Uno de los más importantes teólogos del siglo XX, Rudolf Bultmann, afirmaba que creer es imprescindible para poder comprendernos a nosotros mismos; en otras palabras, que es justamente el cristiano quien gracias a su fe, a esa afirmación central de que Jesús es el Cristo, desciende hasta la profundo de la persona del ser humano y puede, como diría otro gran pensador del siglo pasado, el filósofo Xavier Zubiri, «hacerse cargo de la realidad». Porque la genuina aspiración cristiana, la predicación constante e insistente de Jesús parece pretender eso por encima de todo: que seamos conscientes de quiénes somos y de lo que somos, para así poder encontrar el auténtico fundamento de nuestra vida y darnos cuenta de que Dios es tal precisamente porque se sitúa en ese fundamento y no en nuestras proyecciones mentales o en nuestras ansiedades y deseos. San Pablo lo expresó magistralmente: en Él vivimos, nos movemos y existimos. Ésa es la conciencia cristiana de la realidad y de la propia persona: nuestra vida está sumergida en el misterio de Dios.
No hablamos, pues, los cristianos de seguridades y certezas, sino de consciencia de la realidad y de lucidez respecto a nuestra vida humana, finita y limitada. La persona de Jesús nos infunde confianza y nos da la clave del sentido de la realidad y de la vida, precisamente porque no oculta nada, porque asume el aparente sinsentido del mundo y de la persona hasta sus últimas consecuencias sin evitar ni eludir el sufrimiento ni la muerte, la incomprensión y el abandono. El escándalo de la cruz es la única actitud definitiva y coherente con el interrogante ineludible de nuestra vida; cualquier otra pretendida respuesta, sea desde la desesperación o desde el triunfalismo, es evasiva, falsa o distorsionadora de la verdad.
Vivir como persona es, ciertamente, hacerse cargo de la realidad, asumirla sin objeciones ni lamentos, así como sin falsas ilusiones o ingenuidades escapistas.
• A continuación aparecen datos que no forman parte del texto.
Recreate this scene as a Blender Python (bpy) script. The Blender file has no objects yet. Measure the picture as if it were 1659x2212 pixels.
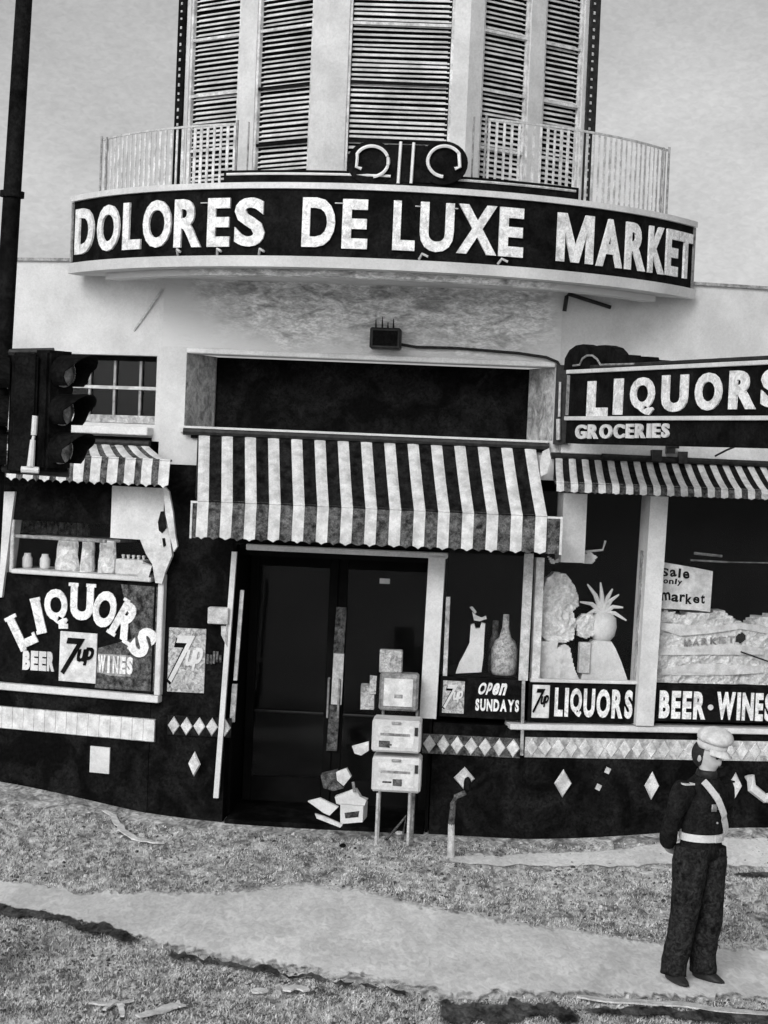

Lo evidente para un cristiano es que aquel hombre nos sumió en el interrogante radical de nuestra existencia y nos dejó desconcertados. Y lo definitivo para nosotros es que tras concluir de modo trágico su existencia, con una radicalidad y coherencia impecables, su vida resurge desde el misterio de la muerte sin pretensiones absolutas ni imposiciones antihumanas, pero con una vertiente de definitividad y de plenitud perfectamente coherente con su vida y anclada, como no podía ser de otra manera, no en la evidencia científica sensible y programable, sino en el estrato más profundo y enigmático de lo humano: el del amor y la esperanza, que fueron, justamente, las claves y el hilo conductor del desarrollo de su vida.
El mensaje de Jesús, su convocatoria universal e incondicional es la lucidez, esa clarividencia imposible, reconocida y afirmada en su persona, único lugar donde se convierte en raíz vital y en fuente de esperanza.